Restate word for word the lines of the data below, from the first through the one that has "PI = math.pi".

### Source data
START

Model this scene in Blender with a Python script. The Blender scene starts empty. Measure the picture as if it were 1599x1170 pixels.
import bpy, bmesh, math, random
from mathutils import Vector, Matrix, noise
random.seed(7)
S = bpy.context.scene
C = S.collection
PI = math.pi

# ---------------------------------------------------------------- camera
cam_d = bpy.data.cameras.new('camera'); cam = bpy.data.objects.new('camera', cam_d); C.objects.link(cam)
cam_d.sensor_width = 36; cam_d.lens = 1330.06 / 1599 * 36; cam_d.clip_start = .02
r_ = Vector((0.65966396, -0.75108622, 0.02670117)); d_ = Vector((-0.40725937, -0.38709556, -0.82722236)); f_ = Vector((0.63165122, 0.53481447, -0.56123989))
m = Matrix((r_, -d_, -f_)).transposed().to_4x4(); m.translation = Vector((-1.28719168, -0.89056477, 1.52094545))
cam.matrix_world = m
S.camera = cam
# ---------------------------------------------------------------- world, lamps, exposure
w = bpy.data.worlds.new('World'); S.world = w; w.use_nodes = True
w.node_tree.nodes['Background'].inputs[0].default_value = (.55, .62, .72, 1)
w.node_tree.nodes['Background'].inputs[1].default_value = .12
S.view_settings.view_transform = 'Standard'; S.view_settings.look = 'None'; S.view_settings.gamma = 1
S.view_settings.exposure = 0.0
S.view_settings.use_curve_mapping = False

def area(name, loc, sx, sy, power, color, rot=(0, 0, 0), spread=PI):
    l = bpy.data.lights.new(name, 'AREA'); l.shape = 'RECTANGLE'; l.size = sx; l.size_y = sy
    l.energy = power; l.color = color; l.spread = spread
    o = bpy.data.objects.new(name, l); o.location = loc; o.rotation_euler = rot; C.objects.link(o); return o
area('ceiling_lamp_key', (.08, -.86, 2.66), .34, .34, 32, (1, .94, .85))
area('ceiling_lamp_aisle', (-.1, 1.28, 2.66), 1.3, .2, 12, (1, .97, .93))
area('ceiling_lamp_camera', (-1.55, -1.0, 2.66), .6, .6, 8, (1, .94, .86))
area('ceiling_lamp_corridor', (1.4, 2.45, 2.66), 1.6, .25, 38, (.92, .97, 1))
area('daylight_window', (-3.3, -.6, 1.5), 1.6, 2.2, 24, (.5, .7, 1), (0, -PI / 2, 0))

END

### Written answer
Model this scene in Blender with a Python script. The Blender scene starts empty. Measure the picture as if it were 1599x1170 pixels.
import bpy, bmesh, math, random
from mathutils import Vector, Matrix, noise
random.seed(7)
S = bpy.context.scene
C = S.collection
PI = math.pi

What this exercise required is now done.